We are currently writing the criteria for the awards and are not yet accepting applications. Hopefully we will soon advertise and I’d encourage you to keep an eye on the New Zealand Embassy Facebook page, and this website, www.nzembassy.com/indonesia.

Beyond scholarships we also want to boost the flow of students in both directions and encourage education institutions in the two countries to work together.

To this end we are excited that several universities are looking seriously at providing double degree programmes with Indonesian universities. We are looking at a model where are student could spend one or two years at a New Zealand university and receive a degree from both the New Zealand university and the Indonesian university. For example, BINUS University and the Auckland University of Technology offer a double degree in business computing and we are hopeful that several other institutions will establish similar programmes.

Why are we doing this?

First, by educating Indonesians New Zealand contributes to Indonesia’s political, social, and economic development. A strong, democratic, and prosperous Indonesia is in New Zealand interest.

So we hope that students – both fee-paying and scholarship recipients – will return to Indonesia and make good use of their English language competency and qualifications. We have ample evidence that this is the case. I recently travelled to Lombok with the Ambassador where we met with scholarship alumni working for the NTB provincial government on development issues. In this case, some the alumni were using their network in New Zealand and knowledge gained to improve the beef industry in NTB.

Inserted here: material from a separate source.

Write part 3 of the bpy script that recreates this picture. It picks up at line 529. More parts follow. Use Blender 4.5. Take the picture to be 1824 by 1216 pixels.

New Zealand has also trained hundreds of Indonesians on geothermal engineering – a vital sector for Indonesia’s economic development.

Second, attracting fee paying students makes good business sense. Foreign students inject millions of dollars into the New Zealand economy. New Zealand receives many students from Malaysia, China, and other parts of Asia, but comparatively few from Indonesia. We hope that Indonesians who are wealthy enough to choose to study overseas will consider New Zealand alongside other English speaking countries. I expect that New Zealand will more aggressively market New Zealand education in Indonesia – as Australia and Singapore have done for many years.

Indonesian students and alumni often give back to the relationship. By studying in New Zealand, students gain knowledge about the country and later in life become involved in commerce or other positive activities. For example, the Chief Executive of the Sampoerna Foundation is a New Zealand alumni and is now a founding member of the recently formed Indonesia-New Zealand Friendship Council – a group of leaders who support relationship improvement.

Hosting Indonesian students on New Zealand campuses – especially at the post-graduate level – is also a good way to foster an academic and research interest in Indonesia, strengthening New Zealand knowledge about this important country.

Finally, Education is an important element in the bilateral relationship between New Zealand and Indonesia and the Embassy will do its part to support education cooperation wherever we can. Given New Zealand status as an English speaking country with first rate schools and universities, we have a lot to offer Indonesia.